Después del almuerzo, continué el ascenso hasta la cima y contemplé deslumbrado no sólo la arquitectura urbana, sino también los tesoros de la Accademia de Carrara. Entré. El Museo era espléndido e inabarcable; de pronto, vi que un amplio arco se abría a una muestra temporaria: Evaristo Baschenis (1617-1677), un pintor bergamasco, famoso en su tiempo por ser el supremo maestro lombardo de las naturalezas muertas y las vanitas que incluían no sólo frutas, vegetales, pescados, aves y carnes de caza, sino también instrumentos musicales: laúdes, violines, órganos. Fue una revelación porque nunca había tenido delante de mí tan claramente expuesta la esencia de ese género considerado menor. Además, acababa de salir de un restaurante, donde había dado cuenta de dos o tres naturalezas muertas.

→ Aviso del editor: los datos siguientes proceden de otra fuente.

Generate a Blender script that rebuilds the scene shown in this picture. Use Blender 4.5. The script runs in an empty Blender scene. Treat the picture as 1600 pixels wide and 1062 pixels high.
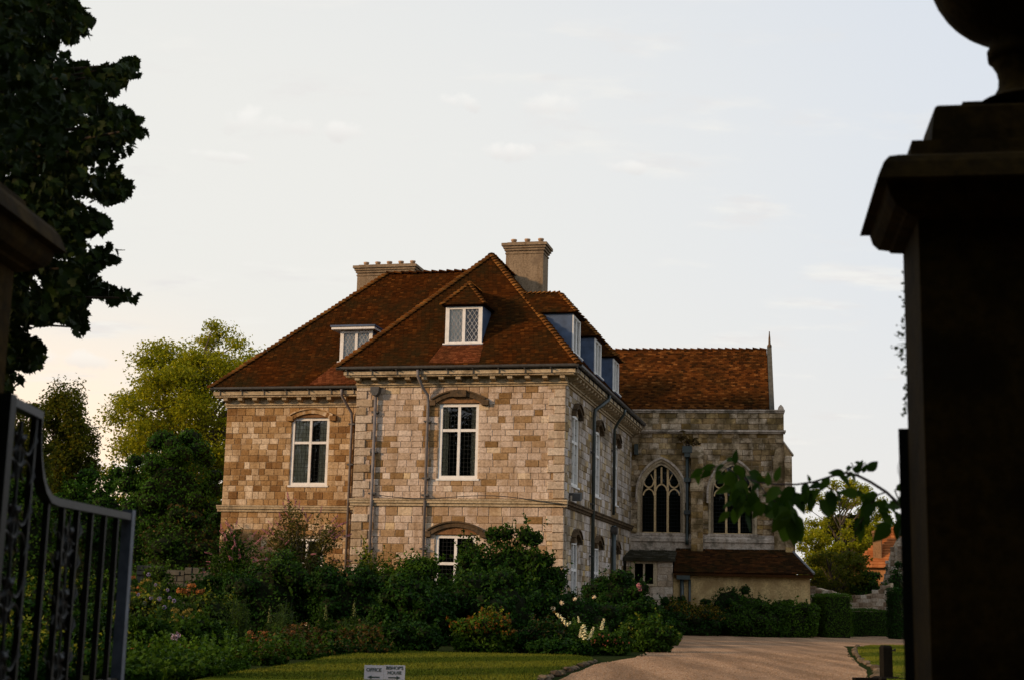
import bpy, math, random
import numpy as np
from mathutils import Vector, Matrix

sc = bpy.context.scene
COL = sc.collection
R = math.radians

# ------------------------------------------------------------------ camera
FPX, PITCH, ROLL, EYE = 2222.0, math.atan(407 / 2222), 0.023, 1.25
cF = np.array([0, math.cos(PITCH), math.sin(PITCH)])
_r0 = np.array([1.0, 0, 0]); _u0 = np.array([0, -math.sin(PITCH), math.cos(PITCH)])
cR = math.cos(ROLL) * _r0 + math.sin(ROLL) * _u0
cU = -math.sin(ROLL) * _r0 + math.cos(ROLL) * _u0
cC = np.array([0, 0, EYE])
cam = bpy.data.cameras.new('camera')
cam.sensor_width = 36; cam.lens = FPX / 1600 * 36
cam.clip_start = 0.1; cam.clip_end = 2000
cam.dof.use_dof = True; cam.dof.focus_distance = 46; cam.dof.aperture_fstop = 2.8
camo = bpy.data.objects.new('camera', cam); COL.objects.link(camo)
camo.matrix_world = Matrix(((cR[0], cU[0], -cF[0], 0), (cR[1], cU[1], -cF[1], 0), (cR[2], cU[2], -cF[2], EYE), (0, 0, 0, 1)))
sc.camera = camo

# ------------------------------------------------------------------ light
SUN_AZ, SUN_EL = R(-112), R(17)          # azimuth from +Y, clockwise; low evening light from the left
w = bpy.data.worlds.new('World'); sc.world = w; w.use_nodes = True
nt = w.node_tree; nt.nodes.clear()
def N(t, **k):
    n = nt.nodes.new(t)
    for a, b in k.items(): setattr(n, a, b)
    return n
def L(a, b): nt.links.new(a, b)
def vmath(op, a, b):
    n = N('ShaderNodeVectorMath', operation=op)
    for i, s in enumerate((a, b)):
        if hasattr(s, 'links'): L(s, n.inputs[i])
        else: n.inputs[i].default_value = s
    return n
def smath(op, a, b=0.0, clamp=False):
    n = N('ShaderNodeMath', operation=op, use_clamp=clamp)
    for i, s in enumerate((a, b)):
        if hasattr(s, 'links'): L(s, n.inputs[i])
        else: n.inputs[i].default_value = s
    return n.outputs[0]
def mixc(f, a, b):
    n = N('ShaderNodeMix', data_type='RGBA')
    for i, s in ((0, f), (6, a), (7, b)):
        if hasattr(s, 'links'): L(s, n.inputs[i])
        else: n.inputs[i].default_value = s
    return n.outputs[2]
def mrange(v, a, b, c=0.0, d=1.0):
    n = N('ShaderNodeMapRange', interpolation_type='SMOOTHSTEP')
    L(v, n.inputs[0])
    for i, s in enumerate((a, b, c, d)): n.inputs[i + 1].default_value = s
    return n.outputs[0]
sky = N('ShaderNodeTexSky', sky_type='NISHITA'); sky.sun_disc = False
sky.sun_elevation = SUN_EL; sky.sun_rotation = SUN_AZ; sky.dust_density = 2.5
tc = N('ShaderNodeTexCoord')
dirn = vmath('NORMALIZE', tc.outputs['Generated'], (0, 0, 0)).outputs[0]
sep = N('ShaderNodeSeparateXYZ'); L(dirn, sep.inputs[0])
elev = sep.outputs[2]
glow = vmath('DOT_PRODUCT', dirn, (math.sin(R(-24)), math.cos(R(-24)), 0.05)).outputs['Value']
warm = mrange(glow, 0.62, 1.0)
col = mixc(warm, (0.735, 0.785, 0.86, 1), (0.885, 0.875, 0.828, 1))     # thin veil of high cloud: cool right, warm left
zen = mrange(elev, 0.30, 1.0)
col = mixc(zen, col, (0.56, 0.64, 0.78, 1))
low = mrange(elev, 0.28, 0.0)
col = mixc(smath('MULTIPLY', low, 0.6), col, (0.91, 0.85, 0.77, 1))
hot = smath('MULTIPLY', mrange(glow, 0.955, 1.0), mrange(elev, 0.24, 0.04))
col = mixc(hot, col, (1.35, 1.0, 0.68, 1))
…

Baschenis pintó pocos retratos, aún hoy algunos historiadores ponen en duda que esas pocas obras hayan sido de su pincel. En varias de sus cocinas, aparecen servidoras que fueron pintadas por sus alumnos o ayudantes: lo que los coleccionistas apreciaban de Baschenis eran sus naturalezas muertas. El maestro dejaba el “complemento”, una persona, a cargo de un aprendiz. Él consagraba toda su sapiencia a los animales muertos, listos para ser cocidos o ya cocidos y a los instrumentos musicales. En muchas de sus obras sólo se ven violines, flautas, violas da gamba, laúdes y hojas que pertenecían a su colección de partituras. Nada fehaciente se sabe sobre su formación, pero según los críticos e historiadores es evidente que alguien le enseñó perspectiva.
Baschenis era sacerdote y había estudiado música. Hay un cuadro atribuido a él donde se ve a varios hombres con distintos instrumentos en sus manos. Se cree que el intérprete sentado frente a la espineta sea un autorretrato del artista. Casi nada se sabe de su vida.
En sus cuadros con instrumentos, a menudo, la escenografía es suntuosa. Abundan los cortinados de telas lujosas en las que brillan los dorados. Sin embargo, sobre las superficies de las rubias maderas del laúd o de la negra tapa de la espineta, casi siempre, en un alarde alegórico y de virtuosismo, hay una levísima capa del polvo que va cubriendo día a día todo lo que existe. El esplendor sensual de las formas geométricas y de los colores se ve contrapuesto a la huella del tiempo, es decir, a la muerte. El polvo es la firma discreta, pero no menos terrible, de Baschenis.
Hay otro contraste en las obras del bergamasco. En esos espacios donde triunfa el silencio de la destrucción, los instrumentos son lo único que podría resucitar en manos de alguien, pero no hay nadie. De la música, sólo sobrevive el silencio.
En una subasta de 2016, en Christie’s, se vendió un cuadro firmado abajo, en el centro del laúd, por Baschenis. La imagen mostraba también un violín y una hoja de papel, con el fondo de un cortinado rojo adornado por flecos dorados en el canto. Sin embargo, el catálogo presentaba la pintura como perteneciente al “Circulo de Evaristo Baschenis”. En el reverso, había una estampilla que informaba la procedencia: Nicolò Paganini. Se vendió en 15000 dólares. El temor baja las cotizaciones.